AVAILABLE DATA:
# # #

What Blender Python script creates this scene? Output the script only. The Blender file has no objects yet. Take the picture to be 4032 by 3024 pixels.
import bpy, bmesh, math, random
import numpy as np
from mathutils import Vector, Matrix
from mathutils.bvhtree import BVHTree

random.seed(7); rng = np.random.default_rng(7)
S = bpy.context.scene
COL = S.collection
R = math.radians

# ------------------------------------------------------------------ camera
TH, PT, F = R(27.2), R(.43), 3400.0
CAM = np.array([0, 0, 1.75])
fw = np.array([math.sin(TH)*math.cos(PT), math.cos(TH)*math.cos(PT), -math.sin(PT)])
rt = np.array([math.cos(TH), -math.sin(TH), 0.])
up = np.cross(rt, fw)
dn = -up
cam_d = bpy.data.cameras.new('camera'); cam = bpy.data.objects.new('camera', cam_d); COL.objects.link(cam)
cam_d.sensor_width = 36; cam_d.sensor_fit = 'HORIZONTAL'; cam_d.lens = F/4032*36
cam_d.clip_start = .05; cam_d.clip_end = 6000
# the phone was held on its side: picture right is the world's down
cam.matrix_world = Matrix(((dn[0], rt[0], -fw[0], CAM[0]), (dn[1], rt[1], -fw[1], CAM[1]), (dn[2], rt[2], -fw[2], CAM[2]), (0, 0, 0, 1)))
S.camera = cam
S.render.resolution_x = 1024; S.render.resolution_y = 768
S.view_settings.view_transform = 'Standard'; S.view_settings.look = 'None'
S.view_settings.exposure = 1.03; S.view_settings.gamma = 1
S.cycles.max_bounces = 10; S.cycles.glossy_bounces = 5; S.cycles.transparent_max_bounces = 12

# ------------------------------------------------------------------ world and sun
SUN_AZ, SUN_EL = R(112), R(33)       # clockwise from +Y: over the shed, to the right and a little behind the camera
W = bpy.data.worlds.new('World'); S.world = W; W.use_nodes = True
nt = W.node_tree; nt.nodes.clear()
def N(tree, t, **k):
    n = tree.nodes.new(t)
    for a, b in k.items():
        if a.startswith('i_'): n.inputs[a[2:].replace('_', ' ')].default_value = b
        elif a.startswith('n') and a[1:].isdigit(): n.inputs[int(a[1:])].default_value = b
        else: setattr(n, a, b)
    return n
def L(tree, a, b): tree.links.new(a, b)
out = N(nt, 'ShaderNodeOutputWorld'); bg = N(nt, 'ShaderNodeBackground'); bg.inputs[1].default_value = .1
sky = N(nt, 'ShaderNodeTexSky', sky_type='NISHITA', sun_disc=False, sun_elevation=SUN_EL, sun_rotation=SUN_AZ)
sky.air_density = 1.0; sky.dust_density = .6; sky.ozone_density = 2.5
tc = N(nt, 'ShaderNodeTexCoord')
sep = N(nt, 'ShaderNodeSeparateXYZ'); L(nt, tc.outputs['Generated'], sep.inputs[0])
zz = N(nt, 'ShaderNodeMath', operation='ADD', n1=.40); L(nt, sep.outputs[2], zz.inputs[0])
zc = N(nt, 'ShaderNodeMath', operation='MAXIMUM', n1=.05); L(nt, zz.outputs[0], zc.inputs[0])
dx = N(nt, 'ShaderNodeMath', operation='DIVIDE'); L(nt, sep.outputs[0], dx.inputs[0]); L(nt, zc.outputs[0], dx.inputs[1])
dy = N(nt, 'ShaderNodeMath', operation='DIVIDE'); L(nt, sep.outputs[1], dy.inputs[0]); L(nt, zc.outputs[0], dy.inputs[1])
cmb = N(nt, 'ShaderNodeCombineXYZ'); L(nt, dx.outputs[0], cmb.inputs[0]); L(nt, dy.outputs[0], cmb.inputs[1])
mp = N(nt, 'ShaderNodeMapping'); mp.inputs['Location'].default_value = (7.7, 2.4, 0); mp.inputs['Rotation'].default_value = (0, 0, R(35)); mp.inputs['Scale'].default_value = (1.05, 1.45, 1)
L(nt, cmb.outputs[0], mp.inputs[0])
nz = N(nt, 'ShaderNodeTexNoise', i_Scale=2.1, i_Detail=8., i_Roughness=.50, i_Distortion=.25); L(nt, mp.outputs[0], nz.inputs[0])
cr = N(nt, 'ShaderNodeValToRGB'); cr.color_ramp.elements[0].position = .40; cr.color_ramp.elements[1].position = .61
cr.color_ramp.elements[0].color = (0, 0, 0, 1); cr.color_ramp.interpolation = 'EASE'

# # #

WHAT NEEDS TO BE DONE:
Please reproduce each line exactly as written.

EXERCISE RESULT:
What Blender Python script creates this scene? Output the script only. The Blender file has no objects yet. Take the picture to be 4032 by 3024 pixels.
import bpy, bmesh, math, random
import numpy as np
from mathutils import Vector, Matrix
from mathutils.bvhtree import BVHTree

random.seed(7); rng = np.random.default_rng(7)
S = bpy.context.scene
COL = S.collection
R = math.radians

# ------------------------------------------------------------------ camera
TH, PT, F = R(27.2), R(.43), 3400.0
CAM = np.array([0, 0, 1.75])
fw = np.array([math.sin(TH)*math.cos(PT), math.cos(TH)*math.cos(PT), -math.sin(PT)])
rt = np.array([math.cos(TH), -math.sin(TH), 0.])
up = np.cross(rt, fw)
dn = -up
cam_d = bpy.data.cameras.new('camera'); cam = bpy.data.objects.new('camera', cam_d); COL.objects.link(cam)
cam_d.sensor_width = 36; cam_d.sensor_fit = 'HORIZONTAL'; cam_d.lens = F/4032*36
cam_d.clip_start = .05; cam_d.clip_end = 6000
# the phone was held on its side: picture right is the world's down
cam.matrix_world = Matrix(((dn[0], rt[0], -fw[0], CAM[0]), (dn[1], rt[1], -fw[1], CAM[1]), (dn[2], rt[2], -fw[2], CAM[2]), (0, 0, 0, 1)))
S.camera = cam
S.render.resolution_x = 1024; S.render.resolution_y = 768
S.view_settings.view_transform = 'Standard'; S.view_settings.look = 'None'
S.view_settings.exposure = 1.03; S.view_settings.gamma = 1
S.cycles.max_bounces = 10; S.cycles.glossy_bounces = 5; S.cycles.transparent_max_bounces = 12

# ------------------------------------------------------------------ world and sun
SUN_AZ, SUN_EL = R(112), R(33)       # clockwise from +Y: over the shed, to the right and a little behind the camera
W = bpy.data.worlds.new('World'); S.world = W; W.use_nodes = True
nt = W.node_tree; nt.nodes.clear()
def N(tree, t, **k):
    n = tree.nodes.new(t)
    for a, b in k.items():
        if a.startswith('i_'): n.inputs[a[2:].replace('_', ' ')].default_value = b
        elif a.startswith('n') and a[1:].isdigit(): n.inputs[int(a[1:])].default_value = b
        else: setattr(n, a, b)
    return n
def L(tree, a, b): tree.links.new(a, b)
out = N(nt, 'ShaderNodeOutputWorld'); bg = N(nt, 'ShaderNodeBackground'); bg.inputs[1].default_value = .1
sky = N(nt, 'ShaderNodeTexSky', sky_type='NISHITA', sun_disc=False, sun_elevation=SUN_EL, sun_rotation=SUN_AZ)
sky.air_density = 1.0; sky.dust_density = .6; sky.ozone_density = 2.5
tc = N(nt, 'ShaderNodeTexCoord')
sep = N(nt, 'ShaderNodeSeparateXYZ'); L(nt, tc.outputs['Generated'], sep.inputs[0])
zz = N(nt, 'ShaderNodeMath', operation='ADD', n1=.40); L(nt, sep.outputs[2], zz.inputs[0])
zc = N(nt, 'ShaderNodeMath', operation='MAXIMUM', n1=.05); L(nt, zz.outputs[0], zc.inputs[0])
dx = N(nt, 'ShaderNodeMath', operation='DIVIDE'); L(nt, sep.outputs[0], dx.inputs[0]); L(nt, zc.outputs[0], dx.inputs[1])
dy = N(nt, 'ShaderNodeMath', operation='DIVIDE'); L(nt, sep.outputs[1], dy.inputs[0]); L(nt, zc.outputs[0], dy.inputs[1])
cmb = N(nt, 'ShaderNodeCombineXYZ'); L(nt, dx.outputs[0], cmb.inputs[0]); L(nt, dy.outputs[0], cmb.inputs[1])
mp = N(nt, 'ShaderNodeMapping'); mp.inputs['Location'].default_value = (7.7, 2.4, 0); mp.inputs['Rotation'].default_value = (0, 0, R(35)); mp.inputs['Scale'].default_value = (1.05, 1.45, 1)
L(nt, cmb.outputs[0], mp.inputs[0])
nz = N(nt, 'ShaderNodeTexNoise', i_Scale=2.1, i_Detail=8., i_Roughness=.50, i_Distortion=.25); L(nt, mp.outputs[0], nz.inputs[0])
cr = N(nt, 'ShaderNodeValToRGB'); cr.color_ramp.elements[0].position = .40; cr.color_ramp.elements[1].position = .61
cr.color_ramp.elements[0].color = (0, 0, 0, 1); cr.color_ramp.interpolation = 'EASE'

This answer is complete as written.